Data excerpt
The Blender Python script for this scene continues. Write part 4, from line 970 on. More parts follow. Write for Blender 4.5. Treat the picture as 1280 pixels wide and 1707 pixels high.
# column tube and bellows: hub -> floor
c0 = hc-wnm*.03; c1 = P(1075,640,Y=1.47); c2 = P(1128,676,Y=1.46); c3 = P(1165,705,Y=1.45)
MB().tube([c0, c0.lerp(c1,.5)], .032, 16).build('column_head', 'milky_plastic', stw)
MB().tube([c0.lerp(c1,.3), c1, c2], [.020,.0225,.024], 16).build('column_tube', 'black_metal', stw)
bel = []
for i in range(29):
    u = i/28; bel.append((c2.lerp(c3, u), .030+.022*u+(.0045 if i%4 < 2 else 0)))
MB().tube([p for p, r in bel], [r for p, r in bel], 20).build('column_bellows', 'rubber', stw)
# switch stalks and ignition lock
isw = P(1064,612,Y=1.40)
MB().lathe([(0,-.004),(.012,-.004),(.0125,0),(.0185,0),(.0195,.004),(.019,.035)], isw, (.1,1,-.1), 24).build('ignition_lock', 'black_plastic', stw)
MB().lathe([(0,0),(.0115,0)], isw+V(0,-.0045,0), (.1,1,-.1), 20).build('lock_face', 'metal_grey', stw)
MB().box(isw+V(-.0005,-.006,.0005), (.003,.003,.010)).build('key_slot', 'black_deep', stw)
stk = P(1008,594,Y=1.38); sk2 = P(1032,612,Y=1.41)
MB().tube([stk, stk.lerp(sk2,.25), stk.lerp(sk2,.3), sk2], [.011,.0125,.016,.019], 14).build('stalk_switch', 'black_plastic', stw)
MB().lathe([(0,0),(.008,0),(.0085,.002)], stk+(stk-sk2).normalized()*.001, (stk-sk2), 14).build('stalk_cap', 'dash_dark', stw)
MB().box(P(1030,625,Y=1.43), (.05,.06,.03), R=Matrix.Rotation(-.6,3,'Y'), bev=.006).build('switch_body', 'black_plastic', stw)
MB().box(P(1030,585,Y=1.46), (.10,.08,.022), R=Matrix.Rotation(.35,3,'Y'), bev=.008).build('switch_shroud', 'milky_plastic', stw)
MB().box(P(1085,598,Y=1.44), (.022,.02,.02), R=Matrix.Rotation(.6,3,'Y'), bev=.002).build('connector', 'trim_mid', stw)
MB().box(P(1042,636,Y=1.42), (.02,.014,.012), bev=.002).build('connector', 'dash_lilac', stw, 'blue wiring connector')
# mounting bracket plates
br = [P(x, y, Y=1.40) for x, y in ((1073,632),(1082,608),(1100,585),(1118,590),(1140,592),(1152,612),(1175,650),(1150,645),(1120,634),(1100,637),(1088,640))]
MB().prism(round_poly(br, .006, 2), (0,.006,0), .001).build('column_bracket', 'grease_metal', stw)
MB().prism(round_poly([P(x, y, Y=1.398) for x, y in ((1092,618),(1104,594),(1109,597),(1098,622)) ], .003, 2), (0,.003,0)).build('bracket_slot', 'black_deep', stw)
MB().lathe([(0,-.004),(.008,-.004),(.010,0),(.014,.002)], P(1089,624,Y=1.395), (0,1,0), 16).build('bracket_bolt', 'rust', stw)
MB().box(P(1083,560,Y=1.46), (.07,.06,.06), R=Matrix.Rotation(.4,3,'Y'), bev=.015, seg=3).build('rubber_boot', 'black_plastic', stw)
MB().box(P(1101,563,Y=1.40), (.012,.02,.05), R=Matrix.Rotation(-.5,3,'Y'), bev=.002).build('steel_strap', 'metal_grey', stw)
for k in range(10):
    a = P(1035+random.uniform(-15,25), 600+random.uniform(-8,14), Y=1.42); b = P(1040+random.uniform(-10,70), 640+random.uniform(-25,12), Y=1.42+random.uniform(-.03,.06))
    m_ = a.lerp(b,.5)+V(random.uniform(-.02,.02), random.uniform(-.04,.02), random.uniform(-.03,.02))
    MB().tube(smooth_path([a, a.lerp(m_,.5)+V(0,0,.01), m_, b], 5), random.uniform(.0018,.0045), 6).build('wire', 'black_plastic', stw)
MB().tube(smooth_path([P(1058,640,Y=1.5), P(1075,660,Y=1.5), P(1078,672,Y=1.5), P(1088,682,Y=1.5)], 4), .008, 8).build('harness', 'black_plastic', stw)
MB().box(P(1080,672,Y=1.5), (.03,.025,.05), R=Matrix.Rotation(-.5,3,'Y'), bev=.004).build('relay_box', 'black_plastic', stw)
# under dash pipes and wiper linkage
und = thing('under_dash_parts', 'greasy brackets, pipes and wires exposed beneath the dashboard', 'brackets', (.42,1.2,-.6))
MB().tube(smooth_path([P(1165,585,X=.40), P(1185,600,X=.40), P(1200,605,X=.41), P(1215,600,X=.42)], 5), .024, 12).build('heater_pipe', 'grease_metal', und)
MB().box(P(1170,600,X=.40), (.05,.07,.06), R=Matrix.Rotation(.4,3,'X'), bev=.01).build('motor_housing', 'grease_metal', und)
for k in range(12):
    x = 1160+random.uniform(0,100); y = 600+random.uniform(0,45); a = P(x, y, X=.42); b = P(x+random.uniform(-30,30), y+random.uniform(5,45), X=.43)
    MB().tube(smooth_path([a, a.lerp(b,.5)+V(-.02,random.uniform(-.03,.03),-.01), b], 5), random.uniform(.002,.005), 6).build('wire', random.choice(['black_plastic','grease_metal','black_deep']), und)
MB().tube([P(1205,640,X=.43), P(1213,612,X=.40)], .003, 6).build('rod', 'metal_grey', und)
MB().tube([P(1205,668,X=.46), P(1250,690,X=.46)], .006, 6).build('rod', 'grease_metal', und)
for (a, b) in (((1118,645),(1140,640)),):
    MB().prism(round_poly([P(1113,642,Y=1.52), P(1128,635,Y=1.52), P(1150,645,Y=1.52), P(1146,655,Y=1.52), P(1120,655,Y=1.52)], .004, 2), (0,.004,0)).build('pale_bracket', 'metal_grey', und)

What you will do
Extract each line of the listing above, copying it word for word.

Response to this task
The Blender Python script for this scene continues. Write part 4, from line 970 on. More parts follow. Write for Blender 4.5. Treat the picture as 1280 pixels wide and 1707 pixels high.
# column tube and bellows: hub -> floor
c0 = hc-wnm*.03; c1 = P(1075,640,Y=1.47); c2 = P(1128,676,Y=1.46); c3 = P(1165,705,Y=1.45)
MB().tube([c0, c0.lerp(c1,.5)], .032, 16).build('column_head', 'milky_plastic', stw)
MB().tube([c0.lerp(c1,.3), c1, c2], [.020,.0225,.024], 16).build('column_tube', 'black_metal', stw)
bel = []
for i in range(29):
    u = i/28; bel.append((c2.lerp(c3, u), .030+.022*u+(.0045 if i%4 < 2 else 0)))
MB().tube([p for p, r in bel], [r for p, r in bel], 20).build('column_bellows', 'rubber', stw)
# switch stalks and ignition lock
isw = P(1064,612,Y=1.40)
MB().lathe([(0,-.004),(.012,-.004),(.0125,0),(.0185,0),(.0195,.004),(.019,.035)], isw, (.1,1,-.1), 24).build('ignition_lock', 'black_plastic', stw)
MB().lathe([(0,0),(.0115,0)], isw+V(0,-.0045,0), (.1,1,-.1), 20).build('lock_face', 'metal_grey', stw)
MB().box(isw+V(-.0005,-.006,.0005), (.003,.003,.010)).build('key_slot', 'black_deep', stw)
stk = P(1008,594,Y=1.38); sk2 = P(1032,612,Y=1.41)
MB().tube([stk, stk.lerp(sk2,.25), stk.lerp(sk2,.3), sk2], [.011,.0125,.016,.019], 14).build('stalk_switch', 'black_plastic', stw)
MB().lathe([(0,0),(.008,0),(.0085,.002)], stk+(stk-sk2).normalized()*.001, (stk-sk2), 14).build('stalk_cap', 'dash_dark', stw)
MB().box(P(1030,625,Y=1.43), (.05,.06,.03), R=Matrix.Rotation(-.6,3,'Y'), bev=.006).build('switch_body', 'black_plastic', stw)
MB().box(P(1030,585,Y=1.46), (.10,.08,.022), R=Matrix.Rotation(.35,3,'Y'), bev=.008).build('switch_shroud', 'milky_plastic', stw)
MB().box(P(1085,598,Y=1.44), (.022,.02,.02), R=Matrix.Rotation(.6,3,'Y'), bev=.002).build('connector', 'trim_mid', stw)
MB().box(P(1042,636,Y=1.42), (.02,.014,.012), bev=.002).build('connector', 'dash_lilac', stw, 'blue wiring connector')
# mounting bracket plates
br = [P(x, y, Y=1.40) for x, y in ((1073,632),(1082,608),(1100,585),(1118,590),(1140,592),(1152,612),(1175,650),(1150,645),(1120,634),(1100,637),(1088,640))]
MB().prism(round_poly(br, .006, 2), (0,.006,0), .001).build('column_bracket', 'grease_metal', stw)
MB().prism(round_poly([P(x, y, Y=1.398) for x, y in ((1092,618),(1104,594),(1109,597),(1098,622)) ], .003, 2), (0,.003,0)).build('bracket_slot', 'black_deep', stw)
MB().lathe([(0,-.004),(.008,-.004),(.010,0),(.014,.002)], P(1089,624,Y=1.395), (0,1,0), 16).build('bracket_bolt', 'rust', stw)
MB().box(P(1083,560,Y=1.46), (.07,.06,.06), R=Matrix.Rotation(.4,3,'Y'), bev=.015, seg=3).build('rubber_boot', 'black_plastic', stw)
MB().box(P(1101,563,Y=1.40), (.012,.02,.05), R=Matrix.Rotation(-.5,3,'Y'), bev=.002).build('steel_strap', 'metal_grey', stw)
for k in range(10):
    a = P(1035+random.uniform(-15,25), 600+random.uniform(-8,14), Y=1.42); b = P(1040+random.uniform(-10,70), 640+random.uniform(-25,12), Y=1.42+random.uniform(-.03,.06))
    m_ = a.lerp(b,.5)+V(random.uniform(-.02,.02), random.uniform(-.04,.02), random.uniform(-.03,.02))
    MB().tube(smooth_path([a, a.lerp(m_,.5)+V(0,0,.01), m_, b], 5), random.uniform(.0018,.0045), 6).build('wire', 'black_plastic', stw)
MB().tube(smooth_path([P(1058,640,Y=1.5), P(1075,660,Y=1.5), P(1078,672,Y=1.5), P(1088,682,Y=1.5)], 4), .008, 8).build('harness', 'black_plastic', stw)
MB().box(P(1080,672,Y=1.5), (.03,.025,.05), R=Matrix.Rotation(-.5,3,'Y'), bev=.004).build('relay_box', 'black_plastic', stw)
# under dash pipes and wiper linkage
und = thing('under_dash_parts', 'greasy brackets, pipes and wires exposed beneath the dashboard', 'brackets', (.42,1.2,-.6))
MB().tube(smooth_path([P(1165,585,X=.40), P(1185,600,X=.40), P(1200,605,X=.41), P(1215,600,X=.42)], 5), .024, 12).build('heater_pipe', 'grease_metal', und)
MB().box(P(1170,600,X=.40), (.05,.07,.06), R=Matrix.Rotation(.4,3,'X'), bev=.01).build('motor_housing', 'grease_metal', und)
for k in range(12):
    x = 1160+random.uniform(0,100); y = 600+random.uniform(0,45); a = P(x, y, X=.42); b = P(x+random.uniform(-30,30), y+random.uniform(5,45), X=.43)
    MB().tube(smooth_path([a, a.lerp(b,.5)+V(-.02,random.uniform(-.03,.03),-.01), b], 5), random.uniform(.002,.005), 6).build('wire', random.choice(['black_plastic','grease_metal','black_deep']), und)
MB().tube([P(1205,640,X=.43), P(1213,612,X=.40)], .003, 6).build('rod', 'metal_grey', und)
MB().tube([P(1205,668,X=.46), P(1250,690,X=.46)], .006, 6).build('rod', 'grease_metal', und)
for (a, b) in (((1118,645),(1140,640)),):
    MB().prism(round_poly([P(1113,642,Y=1.52), P(1128,635,Y=1.52), P(1150,645,Y=1.52), P(1146,655,Y=1.52), P(1120,655,Y=1.52)], .004, 2), (0,.004,0)).build('pale_bracket', 'metal_grey', und)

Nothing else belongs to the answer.